| Konu: | IŞİD çetelerinin Rojava'nın Kamışlı kentinde yapmış olduğu katliamı bir kez daha lanetlediğine, İçişleri Bakanının polisin ağır silahlarla donatılacağı yönündeki açıklamasına, darbeyle ilgili gerekli tedbirler alınırken hukuk devleti ve insan hakları bağlamında yapılması gerektiğine ilişkin açıklaması |
| Yasama Yılı: | 1 |
| Birleşim: | 120 |
| Tarih: | 28.07.2016 |
İDRAS BALUKEN (Diyarbakır) - Teşekkür ediyorum Sayın Başkan.
Sayın Başkan, dün IŞİD çetelerinin Rojava'da Kamışlı kentinde yapmış olduğu katliamı bir kez daha kınadığımızı, lanetlediğimizi ifade etmek istiyorum. 50'nin üzerinde Rojavalı yurttaşın yaşamını yitirdiği, 100'den fazla yurttaşın yaralandığı son derece vahşi bir saldırı gerçekleştirildi. Dünden beri Meclisimiz bu konuda sessizdir, tepkisizdir. Bu tavrı da son derece anlaşılmaz bulduğumu ve ayıpladığımı ifade etmek istiyorum. Dünyanın herhangi bir yerinde IŞİD saldırısı olunca kınayan Meclis, Rojava'da IŞİD saldırısı sonucu 50'nin üzerinde yurttaş yaşamı yitirince büyük bir sessizliğe gömüldü.

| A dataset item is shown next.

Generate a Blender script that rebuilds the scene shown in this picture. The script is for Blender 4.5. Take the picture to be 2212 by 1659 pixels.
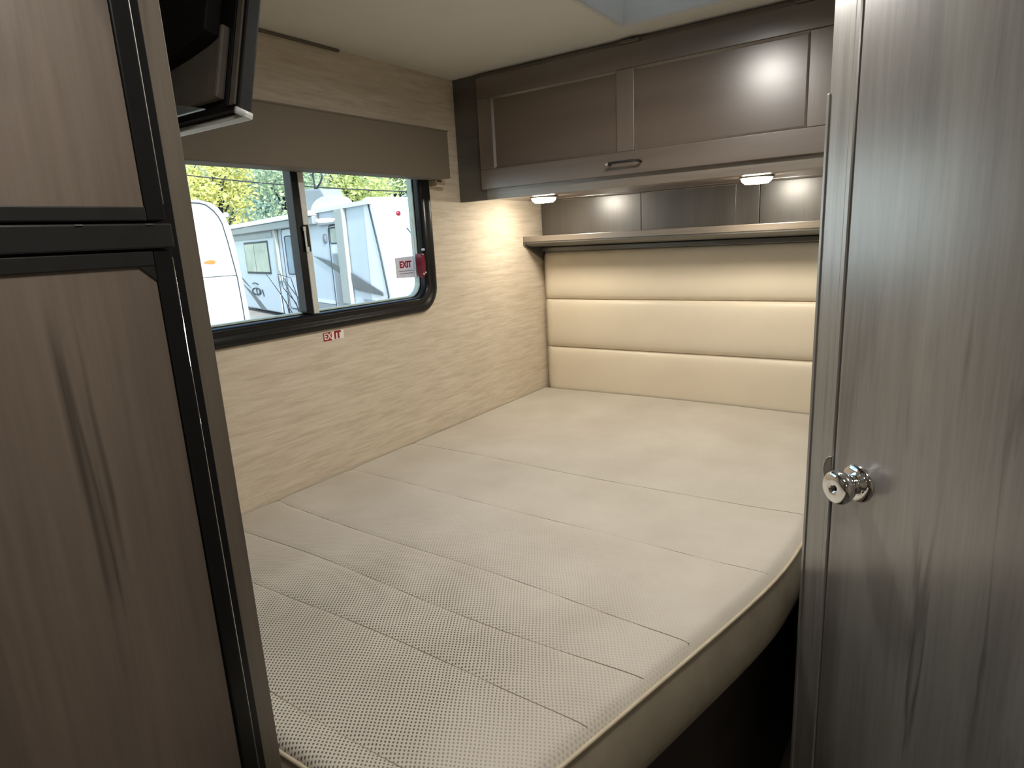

Şunu hatırlatayım: Kamışlı'nın Nusaybin'den, Kobani'nin Suruç'tan bir farkı yoktur. Oraya cetvelle çizilen küresel emperyal sınırlar sınırın iki hattındaki birinci derece akrabaları ayırmıştır. Kamışlı'da yaşamını yitiren her bir yurttaşın Nusaybin'de birinci derece yakını vardır. Örneğin, Mardin Milletvekilimiz Gülser Yıldırım'ın dün 9 yakını bu vahşi katliamda yaşamını yitirmiştir. Dolayısıyla ha saldırı Nusaybin'e, Suruç'a yapılmıştır ha Kamışlı'ya, Kobani'ye yapılmıştır. Bunu ben tabii umutsuz bir şekilde, bu Meclisin takdirine sunuyorum.
Diğer taraftan, ilan edilen olağanüstü hâlle birlikte birçok kanun hükmünde kararname hayata geçiyor. Biz, başından beri ilk günkü tutumumuzu ifade etmiştik, darbe girişiminin lanetlenmesi gerektiğini, darbeyle ilişkili olan kurumlarla ilgili gerekli tedbirlerin alınmasını ama bütün bunların...
(Mikrofon otomatik cihaz tarafından kapatıldı)
İDRİS BALUKEN (Diyarbakır) - Bağlıyorum Sayın Başkan.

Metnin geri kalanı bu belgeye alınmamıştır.